To the extent permitted by such section of the Treasury Regulations and for
purposes of this Section 9(b)(i) only, each Partner's adjusted capital
account deficit shall be determined prior to any other allocations pursuant
to this Article 9 with respect to such fiscal period.

                (ii) Qualified Income Offset. In the event any Partner
unexpectedly receives any adjustments, allocations, or distributions
described in Treasury Regulations Sections 1.704-1(b)(2)(ii)(d)(4), (5) or
(6) with respect to such Partner's Capital Account, items of Partnership
income and gain shall be specially allocated to each such Partner in an
amount and manner sufficient to eliminate, to the extent required by the
Treasury Regulations, the adjusted capital account deficit of such Partner
as quickly as possible; provided that an allocation pursuant to this
Section 9(b)(ii) shall be made only if and to the extent that such Partner
would have an adjusted capital account deficit after all other allocations
provided for in this Section 9 have been tentatively made as if this
Section 9(b)(ii) were not in this Agreement. This Section 9(b)(ii) is
intended to constitute a "qualified income offset" within the meaning of
Treasury Regulations Section 1.704-1(b)(ii)(d) and should be interpreted
consistently therewith.

                (iii) Nonrecourse Deductions. Any nonrecourse deductions
for any fiscal period shall be allocated to the Partners in accordance with
their respective Capital Accounts.

                (iv) Gross Income Allocation. In the event any Partner has
an Adjusted Capital Account Deficit, items of Partnership income and gain
shall be specially allocated to such Partner in an amount and manner
sufficient to eliminate such Partner's adjusted capital account deficit as
quickly as possible; provided that an allocation pursuant to this Section
9(b)(iv) shall be made only if and to the extent that such Partner would
have an adjusted capital account deficit after all other allocations
provided for in this Section 9 (other than Section 9(b)(ii)) have been
tentatively made as if this Section 9(b)(iv) were not in this Agreement.

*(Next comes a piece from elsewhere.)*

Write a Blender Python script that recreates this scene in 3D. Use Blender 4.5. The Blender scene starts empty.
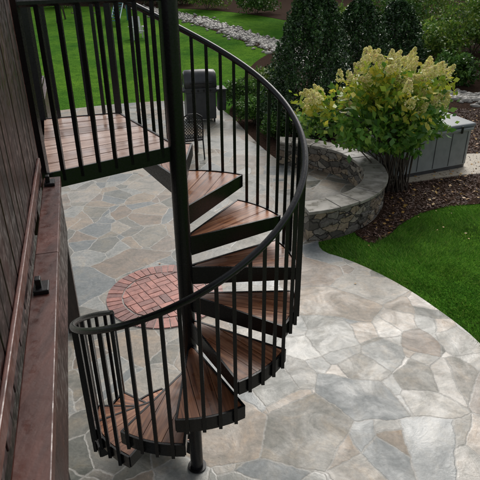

                (v) Loss Allocation Limitation. No allocation of loss or
deduction (or items thereof) shall be made to any Partner to the extent
that such allocation would create or increase an adjusted capital account
deficit with respect to such Partner.

                (vi) Curative Allocations. The allocations set forth in
Section 9(b) (the "Regulatory Allocations") are intended to comply with
certain requirements of Treasury Regulations under Section 704 of the Code.
Notwithstanding any other provision of this Article 9 (other than the
Regulatory Allocations), the Regulatory Allocations shall be taken into
account in allocating other Partnership items of income, gain, loss,
deduction and expense among the Partners so that, to the extent possible,
the net amount of such allocations of other Partnership items and the
Regulatory Allocations shall be equal to the net amount that would have
been allocated to the Partners pursuant to this Section 9 if the Regulatory
Allocations had not been made.

                  10. Distributions. From time to time, as may be
determined by the General Partner, but at least once during each fiscal
year, the General Partner shall cause the Partnership to distribute any
cash held by it which is not reasonably necessary for the operation of the
Partnership. Cash available for distribution shall be distributed to the
Partners in the same proportion as their then capital account balances.

         11. Assignments. The Limited Partner may assign all or any part of
his or its partnership interest only with the consent of the General
Partner. The Limited Partner has no right to grant an assignee of his or
its partnership interest the right to become a substituted limited partner.

         12. Withdrawal. The General Partner has the power to withdraw at
any time by giving written notice to the Limited Partner. The Limited
Partner has the power to withdraw upon not less than six months' prior
written notice to the General Partner.

         13. Additional Partners. (a) The General Partner may admit
additional limited partners.

            (b) The Partnership shall continue as a limited partnership under
the Act after the admission of any additional limited partner pursuant to
this Section 13.

            (c) The admission of additional limited partners pursuant to this
Section 13 shall be accomplished by the amendment of this Amended and
Restated Agreement of Limited Partnership and, if required by the Act, the
filing of a certificate of amendment in the Office of the Secretary of
State of Georgia.

         14. Termination. Upon termination of the business of the
Partnership, the General Partner shall make distributions, out of
Partnership net assets, if any, in the following manner and order:

             1. for the payment and discharge of the claims of all
     creditors of the Partnership who are not Partners;

             2. for the payment and discharge of the claims of all
     creditors of the Partnership who are Partners;

             3. to the Partners or their legal representatives in
     accordance with the positive balances in their respective Capital
     Accounts as determined after taking into account all adjustments to
     Capital Accounts for all periods.